Candidate Who is an Adventist Comes Close to Being Elected President of Zambia
By AT News Team, Jan. 25, 2015: Last night Edgar Lungu was declared the winner of the presidential election in the central African nation of Zambia, according to the respected international news service Reuters. This means that his leading opponent, Hakainde Hichilema, an Adventist, one of the wealthiest men in the country and an economist by training, has lost the election.
Final results were 801,342 votes (51 percent) for Lungu and 762,861 for Hichilema (49 percent) stated Zambia Reports. There will likely be challenges to the election despite the fact that “observers said [it] was conducted in a fair manner,” according to Reuters. Hichilema met with the Electoral Commission of Zambia and told journalists after the meeting that had urged the commission to delay declaring final results “until all the outstanding issues raised in the meeting are addressed,” said Zambia Reports.
Lungu was the candidate of the Patriotic Front which is aligned with Robert Mugabe, the long-time dictator in neighboring Zimbabwe. Lungu also had the support of former Zambia President Rupiah Banda.
Only a third of the eligible voters turned out in a week plagued with massive rains. The election was scheduled for Tuesday (Jan. 20) and extended to Wednesday and Thursday because of the difficulty of getting ballots to some remote villages. It was a special election called after the death of former President Michael Sata in October to fill out the last year of his term. The new President Lungu has been serving as minister of defense and minister of justice in Sata’s cabinet while Guy Scott, a white settler who was elected as vice president with Sata, has been the interim president.
Hichilema has run for president in three previous elections. He came in third all three times, gaining 25 percent of the votes in 2006, 20 percent in 2008 and 18 percent in 2011. In 2006 he ran as the candidate of a coalition called the United Democratic Alliance, and in 2008 and 2011 he ran as the candidate of the United Party for National Development (UPND).
The UPND party has a symbol that includes an outstretched hand and some have made the allegation that it is related to the Masonic Order. This resulted in a negative reaction among some Adventists in Zambia. A letter by an “Elder Brown Bwalya Chofwe” who identified himself as “a baptized and fully committed member of [the] Seventh-day Adventist church” in the Lusaka Times appealed to Pastor Harrington Akombwa, the denomination’s top official in the country as president of the Zambia Union Conference, to stay out of the election campaign. The basis of the complaint, according to the writer, was news reports that “Adventists are offended” by allegations that Hichilema “is a Satanist.”
Chofwe wrote that he “found it gross that the whole church management spent its precious time … to get involved into issues of politics.” He also wrote that “the church has no legal right to prove that HH is not a Satanist or Masonic.” It is unclear if the writer’s use of the title “Elder” is a reference to a clergy role or that of a local elder.
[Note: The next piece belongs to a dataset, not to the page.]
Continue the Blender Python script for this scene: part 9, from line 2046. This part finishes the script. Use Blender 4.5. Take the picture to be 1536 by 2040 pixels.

No one by that name is listed in the Seventh-day Adventist Yearbook but because that reference work no longer includes Licensed Ministers that is not complete proof as to the writer’s status.
Zambia Reports published an opinion piece on January 16 by a Zambian living and working New York City which stated that “the Seventh-day Adventist Church in Zambia is poised to drop … HH as an elder” because “some members believe that HH’s continued stay as an elder in the church whilst carrying an alleged satanic freemason tag will have severe repercussions on the Church and its outreach.”
The article pointed out that the Adventist faith “is one of the largest Churches in Zambia.” It also stated that “Zambians do not take satanism or Freemasonry easily, especially the Pentecostals who happen to be one of the strongest voting blocs.” It described Hichilema as “standing against the … Christian candidate … Lungu” and stated that he “has not come out in the open except to say that he doesn’t know who the freemasons are.”
The campaigns have been ongoing in Zambia since November 14 last year and evidently created considerable discussion among Adventists and about the Adventist connection of the man who ends up being the number two candidate. Adventists in the United States may be faced with a similar situation in 2016 if Dr. Ben Carson, an Adventist physician, is nominated by the Republican Party, although the issues will be entirely unlike those mentioned above.